No. Owen Roberts switched in 1936.
1/
nyti.ms/31A96IA
@jbouie 2/ @jbouie:
"FDR came to court-packing as the solution... He was forced to abandon the plan, but it had the desired effect: The Court allowed him...to govern."
No.
For 20+ years, historians have documented that Roberts switched b/c of 1936 landslide, before FDR announced plan.
@jbouie 3/ See, e.g., Barry Cushman, "Rethinking the New Deal Court" (1998).
Marian C. McKenna, "Franklin Roosevelt and the Great Constitutional War: The Court-packing Crisis of 1937" (2002)
Neal Devins, book review of Leuchtenberg, 1996:
scholarship.law.wm.edu/cgi/viewconten…
4/ The lesson from FDR’s Court-Packing plan is the opposite of @jbouie’s :
Elections have consequences (like the 1936 Dem landslide on Roberts’s switch), but court-packing overreach can lead to backlash (like the ‘38 midterms, when Dems lost many seats for a mix of reasons).
5/ Roberts wrote in late ‘36 that he was swayed by the landslide election and voted in conference in Dec 1936 to uphold state minimum wage laws in West Coast Hotel v Parrish, overturning Adkins.
Major switch before FDR announced packing plan.
6/ Some like William Leuchtenberg have argued that Roberts and Hughes May have been persuaded to go further in upholding FDR’s New Deal than they would have w/o packing threat.
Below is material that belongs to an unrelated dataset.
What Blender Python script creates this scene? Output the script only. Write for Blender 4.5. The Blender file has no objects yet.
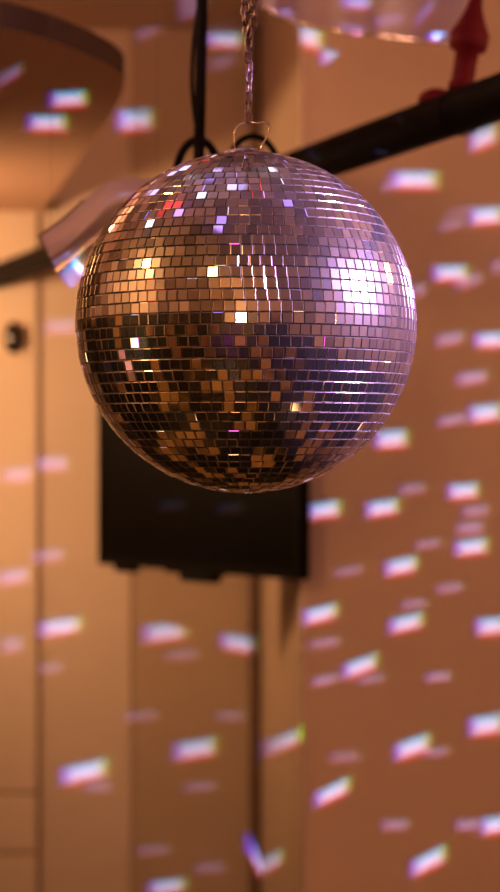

But this claim, though plausible, is highly speculative. The documents show a major switch w/o threats.
7/ But when @jbouie refers to FDR’s packing plan’s “desired effect,” he leaves out this fact:
In 1938, Dems lost 72 House seats and 7 Senate seats.

And that’s the best argument against @jbouie’s court-packing campaign:
It is more likely to get Trump and a GOP Senate re-elected.
@jbouie 8/ (There was also a major economic downturn in 1938, which probably was a bigger drag on Congressional Democrats. Nevertheless, it's hard to argue that the court-packing plan was a political winner after it polled badly in rudimentary polls, & his own Dem Congress rejected it).
@jbouie 9/ So @jbouie's 2d mistake is historical/political:
Court-packing is likely to lose votes in battleground states. Just look at Wisconsin's recent judicial election.
I talked about it on @NPREmbedded w/ @kellymcevers in August:
npr.org/templates/tran…
@jbouie @NPREmbedded @kellymcevers 10/@jbouie's 3d error is political/practical:
You'd need more than 50 or 51 Dem Senators to pass court-packing, b/c red state Dems won't support it (for valid reasons).
It's uphill to 50 already. A court-packing campaign won't get you to 55, but it could lose the Senate entirely.